Philanthropy remains catalytic, particularly in supporting innovation, early-stage markets, and access for the lowest-income households.

At the same time, the private sector must continue to deliver high-quality products, innovate across business models, invest in after-sales service and circularity, and use data responsibly.

Strategically deployed, off-grid solar enables countries to expand access quickly, use public resources efficiently, and build the foundation for long-term economic growth.

  1. Results-based financing (RBF) has been central to scaling energy access – what lessons has the sector learned so far, and what needs to change to make the next generation of RBF more effective?

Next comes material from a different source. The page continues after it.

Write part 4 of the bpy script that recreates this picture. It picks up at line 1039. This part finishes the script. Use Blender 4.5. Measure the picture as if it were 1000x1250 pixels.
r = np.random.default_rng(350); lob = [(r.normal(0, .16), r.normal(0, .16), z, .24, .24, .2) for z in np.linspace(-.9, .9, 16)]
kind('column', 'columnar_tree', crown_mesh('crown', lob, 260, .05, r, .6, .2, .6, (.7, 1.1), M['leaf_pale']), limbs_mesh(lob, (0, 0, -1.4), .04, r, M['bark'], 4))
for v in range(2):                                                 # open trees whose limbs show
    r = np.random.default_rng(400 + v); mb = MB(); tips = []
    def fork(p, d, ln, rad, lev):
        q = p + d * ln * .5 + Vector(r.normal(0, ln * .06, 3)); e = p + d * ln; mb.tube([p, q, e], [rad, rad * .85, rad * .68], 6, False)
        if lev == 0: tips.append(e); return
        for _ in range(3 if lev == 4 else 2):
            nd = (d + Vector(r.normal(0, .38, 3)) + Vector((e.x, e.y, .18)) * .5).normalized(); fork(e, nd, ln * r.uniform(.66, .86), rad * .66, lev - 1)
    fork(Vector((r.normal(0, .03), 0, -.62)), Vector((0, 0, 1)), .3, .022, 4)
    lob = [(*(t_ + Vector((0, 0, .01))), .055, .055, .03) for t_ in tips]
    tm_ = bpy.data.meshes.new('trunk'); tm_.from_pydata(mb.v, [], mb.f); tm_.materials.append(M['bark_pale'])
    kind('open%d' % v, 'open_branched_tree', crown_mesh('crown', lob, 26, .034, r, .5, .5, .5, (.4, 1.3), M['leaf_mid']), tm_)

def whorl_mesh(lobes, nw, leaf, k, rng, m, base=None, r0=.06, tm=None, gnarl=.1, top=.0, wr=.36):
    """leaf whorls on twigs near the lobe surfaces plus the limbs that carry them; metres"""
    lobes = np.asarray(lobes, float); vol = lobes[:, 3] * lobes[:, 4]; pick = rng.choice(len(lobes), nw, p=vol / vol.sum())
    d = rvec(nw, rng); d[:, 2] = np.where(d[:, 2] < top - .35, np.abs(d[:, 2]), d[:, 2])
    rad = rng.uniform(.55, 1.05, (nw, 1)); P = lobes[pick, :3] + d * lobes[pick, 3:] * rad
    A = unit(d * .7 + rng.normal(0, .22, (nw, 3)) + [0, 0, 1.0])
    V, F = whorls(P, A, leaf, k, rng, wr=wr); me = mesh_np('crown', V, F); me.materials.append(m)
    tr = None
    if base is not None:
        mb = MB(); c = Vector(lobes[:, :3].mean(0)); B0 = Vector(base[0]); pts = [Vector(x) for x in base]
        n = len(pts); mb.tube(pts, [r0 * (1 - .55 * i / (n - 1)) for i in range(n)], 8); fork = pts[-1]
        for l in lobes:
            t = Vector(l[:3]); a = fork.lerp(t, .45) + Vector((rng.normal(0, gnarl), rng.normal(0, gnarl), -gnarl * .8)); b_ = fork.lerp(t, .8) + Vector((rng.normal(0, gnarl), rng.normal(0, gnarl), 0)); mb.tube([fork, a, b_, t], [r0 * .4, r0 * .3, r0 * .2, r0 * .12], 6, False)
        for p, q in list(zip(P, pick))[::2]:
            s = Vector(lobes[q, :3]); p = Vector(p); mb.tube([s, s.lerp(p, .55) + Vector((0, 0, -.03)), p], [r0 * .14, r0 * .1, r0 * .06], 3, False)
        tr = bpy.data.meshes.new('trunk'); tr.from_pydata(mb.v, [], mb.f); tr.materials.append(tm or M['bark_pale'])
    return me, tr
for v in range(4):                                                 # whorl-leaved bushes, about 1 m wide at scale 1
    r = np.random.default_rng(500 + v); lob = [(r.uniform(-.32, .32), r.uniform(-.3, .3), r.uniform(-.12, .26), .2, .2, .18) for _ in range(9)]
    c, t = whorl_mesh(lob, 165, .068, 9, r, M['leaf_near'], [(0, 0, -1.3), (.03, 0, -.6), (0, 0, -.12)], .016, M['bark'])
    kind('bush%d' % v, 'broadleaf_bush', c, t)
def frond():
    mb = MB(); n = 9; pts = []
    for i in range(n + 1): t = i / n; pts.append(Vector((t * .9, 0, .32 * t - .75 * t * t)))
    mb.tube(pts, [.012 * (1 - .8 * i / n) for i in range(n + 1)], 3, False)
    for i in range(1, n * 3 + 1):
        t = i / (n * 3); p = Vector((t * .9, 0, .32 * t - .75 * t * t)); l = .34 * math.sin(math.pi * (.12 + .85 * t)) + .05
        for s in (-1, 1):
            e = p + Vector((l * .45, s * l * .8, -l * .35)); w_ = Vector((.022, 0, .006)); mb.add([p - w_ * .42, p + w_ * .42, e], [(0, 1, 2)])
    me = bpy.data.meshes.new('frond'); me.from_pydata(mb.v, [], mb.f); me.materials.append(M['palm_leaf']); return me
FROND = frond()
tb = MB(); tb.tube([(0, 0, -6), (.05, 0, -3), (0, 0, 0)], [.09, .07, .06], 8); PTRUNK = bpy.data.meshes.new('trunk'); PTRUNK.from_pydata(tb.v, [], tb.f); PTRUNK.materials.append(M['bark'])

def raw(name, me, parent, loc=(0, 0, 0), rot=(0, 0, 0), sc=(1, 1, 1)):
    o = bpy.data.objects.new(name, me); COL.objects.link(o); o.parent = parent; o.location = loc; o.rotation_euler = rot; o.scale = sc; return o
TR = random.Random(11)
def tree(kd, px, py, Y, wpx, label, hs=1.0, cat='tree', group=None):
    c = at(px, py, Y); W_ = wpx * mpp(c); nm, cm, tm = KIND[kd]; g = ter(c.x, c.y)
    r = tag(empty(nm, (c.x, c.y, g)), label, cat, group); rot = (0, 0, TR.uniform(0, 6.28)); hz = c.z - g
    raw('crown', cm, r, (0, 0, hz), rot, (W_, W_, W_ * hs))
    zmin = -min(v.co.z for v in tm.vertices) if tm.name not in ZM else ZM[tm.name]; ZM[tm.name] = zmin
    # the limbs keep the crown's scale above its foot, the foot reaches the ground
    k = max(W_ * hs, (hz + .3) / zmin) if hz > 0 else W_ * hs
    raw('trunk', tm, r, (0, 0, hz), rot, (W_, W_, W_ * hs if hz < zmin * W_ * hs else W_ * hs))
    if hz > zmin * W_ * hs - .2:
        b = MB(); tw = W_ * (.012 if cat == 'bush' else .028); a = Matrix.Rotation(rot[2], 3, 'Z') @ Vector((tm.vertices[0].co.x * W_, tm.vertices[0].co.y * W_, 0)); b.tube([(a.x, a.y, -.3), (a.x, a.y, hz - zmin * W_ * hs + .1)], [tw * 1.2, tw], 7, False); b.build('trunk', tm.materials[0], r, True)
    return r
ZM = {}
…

Results-based financing has been instrumental in expanding energy access, enabling millions of households and businesses to access off-grid solar solutions. The key lesson from more than a decade of implementation is that RBF works, but outcomes depend heavily on design and delivery.

In some cases, very high subsidy levels have accelerated uptake but risk distorting markets and depleting funds too quickly. Programmes focused primarily on sales, or those with delayed and unpredictable payments, can weaken incentives for sustained access and place pressure on company balance sheets.

RBF is most effective when it is coordinated with broader policy and financing frameworks, rather than implemented in isolation.

The next generation of RBFs should build on these lessons. That means calibrated subsidy levels that reflect affordability and market conditions, incentives aligned with long-term access rather than one-time connections, and predictable, timely disbursement of funds. Programmes should also be flexible enough to accommodate diverse business models and evolving market dynamics.

The opportunity now is to revamp RBFs so they can deliver durable access, support resilient markets, and attract sustained investment at scale. On this point, GOGLA is working closely with the World Bank Group and other partners to ensure that private sector experience informs future programme design.